**The records**:
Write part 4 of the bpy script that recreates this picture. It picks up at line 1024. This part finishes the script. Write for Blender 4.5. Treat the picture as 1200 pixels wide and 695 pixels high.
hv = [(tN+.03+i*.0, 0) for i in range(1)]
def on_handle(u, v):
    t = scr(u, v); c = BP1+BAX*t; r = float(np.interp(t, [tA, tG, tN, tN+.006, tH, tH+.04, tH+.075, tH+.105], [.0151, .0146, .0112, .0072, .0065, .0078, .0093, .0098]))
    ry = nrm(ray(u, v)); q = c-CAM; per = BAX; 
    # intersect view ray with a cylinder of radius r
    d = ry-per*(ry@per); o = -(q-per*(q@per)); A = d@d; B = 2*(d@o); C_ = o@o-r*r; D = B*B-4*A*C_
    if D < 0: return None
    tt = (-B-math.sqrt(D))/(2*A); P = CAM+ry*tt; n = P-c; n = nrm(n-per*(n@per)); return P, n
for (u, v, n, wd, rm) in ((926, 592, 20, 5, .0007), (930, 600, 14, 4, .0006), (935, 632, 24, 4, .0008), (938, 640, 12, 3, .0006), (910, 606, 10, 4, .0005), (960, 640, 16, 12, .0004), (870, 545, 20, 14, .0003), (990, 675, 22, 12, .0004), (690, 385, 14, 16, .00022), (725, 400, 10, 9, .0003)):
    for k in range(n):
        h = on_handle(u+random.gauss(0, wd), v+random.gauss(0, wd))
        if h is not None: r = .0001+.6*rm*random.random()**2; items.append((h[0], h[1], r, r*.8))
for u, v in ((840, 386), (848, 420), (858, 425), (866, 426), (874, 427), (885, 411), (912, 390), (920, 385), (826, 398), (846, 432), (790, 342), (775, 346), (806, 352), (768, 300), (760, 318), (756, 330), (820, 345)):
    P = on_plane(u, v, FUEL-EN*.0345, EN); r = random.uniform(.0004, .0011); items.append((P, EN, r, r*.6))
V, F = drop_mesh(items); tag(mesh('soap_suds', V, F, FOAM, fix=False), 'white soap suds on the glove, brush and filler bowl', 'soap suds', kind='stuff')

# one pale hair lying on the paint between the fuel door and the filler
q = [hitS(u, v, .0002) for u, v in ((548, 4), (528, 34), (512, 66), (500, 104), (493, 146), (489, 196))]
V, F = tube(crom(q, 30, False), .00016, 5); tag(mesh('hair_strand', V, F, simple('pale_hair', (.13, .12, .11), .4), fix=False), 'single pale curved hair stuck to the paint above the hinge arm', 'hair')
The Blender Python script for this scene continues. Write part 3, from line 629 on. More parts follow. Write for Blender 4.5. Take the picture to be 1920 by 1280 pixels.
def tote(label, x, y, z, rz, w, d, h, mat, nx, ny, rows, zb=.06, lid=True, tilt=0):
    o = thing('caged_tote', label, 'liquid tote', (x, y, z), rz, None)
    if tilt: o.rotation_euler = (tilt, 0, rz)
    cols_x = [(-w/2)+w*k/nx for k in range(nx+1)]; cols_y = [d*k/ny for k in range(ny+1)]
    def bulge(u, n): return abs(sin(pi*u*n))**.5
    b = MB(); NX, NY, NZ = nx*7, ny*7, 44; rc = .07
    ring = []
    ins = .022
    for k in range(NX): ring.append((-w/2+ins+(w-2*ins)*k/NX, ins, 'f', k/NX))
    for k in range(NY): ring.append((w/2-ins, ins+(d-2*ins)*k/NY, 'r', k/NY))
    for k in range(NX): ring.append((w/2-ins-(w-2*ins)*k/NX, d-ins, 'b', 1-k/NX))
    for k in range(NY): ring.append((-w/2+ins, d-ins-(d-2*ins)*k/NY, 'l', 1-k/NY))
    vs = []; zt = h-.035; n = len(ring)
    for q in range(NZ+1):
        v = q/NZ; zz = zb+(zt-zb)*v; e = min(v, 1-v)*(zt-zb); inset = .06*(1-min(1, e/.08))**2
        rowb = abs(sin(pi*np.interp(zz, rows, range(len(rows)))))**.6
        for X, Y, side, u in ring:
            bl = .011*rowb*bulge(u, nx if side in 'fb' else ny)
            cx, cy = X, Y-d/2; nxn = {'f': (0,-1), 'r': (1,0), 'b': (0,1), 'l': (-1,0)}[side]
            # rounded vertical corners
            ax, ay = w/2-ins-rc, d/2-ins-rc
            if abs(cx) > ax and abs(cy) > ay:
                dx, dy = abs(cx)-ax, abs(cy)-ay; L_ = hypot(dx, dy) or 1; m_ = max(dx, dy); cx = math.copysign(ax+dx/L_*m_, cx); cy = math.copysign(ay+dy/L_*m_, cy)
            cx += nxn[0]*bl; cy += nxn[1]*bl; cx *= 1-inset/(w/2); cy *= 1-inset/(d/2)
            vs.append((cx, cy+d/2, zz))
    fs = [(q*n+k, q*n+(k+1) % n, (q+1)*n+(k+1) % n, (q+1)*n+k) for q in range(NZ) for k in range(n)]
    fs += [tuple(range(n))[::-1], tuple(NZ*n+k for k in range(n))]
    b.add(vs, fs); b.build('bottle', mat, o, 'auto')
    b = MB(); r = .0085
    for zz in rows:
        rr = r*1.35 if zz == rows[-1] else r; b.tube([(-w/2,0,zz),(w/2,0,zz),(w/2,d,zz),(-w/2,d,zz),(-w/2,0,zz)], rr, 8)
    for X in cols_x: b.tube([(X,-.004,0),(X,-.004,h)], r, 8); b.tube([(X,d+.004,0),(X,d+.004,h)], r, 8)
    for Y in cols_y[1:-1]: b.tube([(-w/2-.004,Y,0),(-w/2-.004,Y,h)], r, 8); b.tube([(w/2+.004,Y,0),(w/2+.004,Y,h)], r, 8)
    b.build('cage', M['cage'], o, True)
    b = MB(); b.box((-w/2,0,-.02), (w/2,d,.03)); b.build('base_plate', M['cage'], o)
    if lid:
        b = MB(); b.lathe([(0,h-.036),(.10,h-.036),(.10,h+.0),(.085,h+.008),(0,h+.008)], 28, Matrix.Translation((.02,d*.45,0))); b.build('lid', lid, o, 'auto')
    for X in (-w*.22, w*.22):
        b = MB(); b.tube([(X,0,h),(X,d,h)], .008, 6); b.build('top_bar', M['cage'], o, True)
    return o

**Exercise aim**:
Write out again, exactly, the lines from the start of the entries up to and including the one with "V, F = drop_mesh(items);". Nothing else belongs in the reply.

**Final result**:
Write part 4 of the bpy script that recreates this picture. It picks up at line 1024. This part finishes the script. Write for Blender 4.5. Treat the picture as 1200 pixels wide and 695 pixels high.
hv = [(tN+.03+i*.0, 0) for i in range(1)]
def on_handle(u, v):
    t = scr(u, v); c = BP1+BAX*t; r = float(np.interp(t, [tA, tG, tN, tN+.006, tH, tH+.04, tH+.075, tH+.105], [.0151, .0146, .0112, .0072, .0065, .0078, .0093, .0098]))
    ry = nrm(ray(u, v)); q = c-CAM; per = BAX; 
    # intersect view ray with a cylinder of radius r
    d = ry-per*(ry@per); o = -(q-per*(q@per)); A = d@d; B = 2*(d@o); C_ = o@o-r*r; D = B*B-4*A*C_
    if D < 0: return None
    tt = (-B-math.sqrt(D))/(2*A); P = CAM+ry*tt; n = P-c; n = nrm(n-per*(n@per)); return P, n
for (u, v, n, wd, rm) in ((926, 592, 20, 5, .0007), (930, 600, 14, 4, .0006), (935, 632, 24, 4, .0008), (938, 640, 12, 3, .0006), (910, 606, 10, 4, .0005), (960, 640, 16, 12, .0004), (870, 545, 20, 14, .0003), (990, 675, 22, 12, .0004), (690, 385, 14, 16, .00022), (725, 400, 10, 9, .0003)):
    for k in range(n):
        h = on_handle(u+random.gauss(0, wd), v+random.gauss(0, wd))
        if h is not None: r = .0001+.6*rm*random.random()**2; items.append((h[0], h[1], r, r*.8))
for u, v in ((840, 386), (848, 420), (858, 425), (866, 426), (874, 427), (885, 411), (912, 390), (920, 385), (826, 398), (846, 432), (790, 342), (775, 346), (806, 352), (768, 300), (760, 318), (756, 330), (820, 345)):
    P = on_plane(u, v, FUEL-EN*.0345, EN); r = random.uniform(.0004, .0011); items.append((P, EN, r, r*.6))
V, F = drop_mesh(items); tag(mesh('soap_suds', V, F, FOAM, fix=False), 'white soap suds on the glove, brush and filler bowl', 'soap suds', kind='stuff')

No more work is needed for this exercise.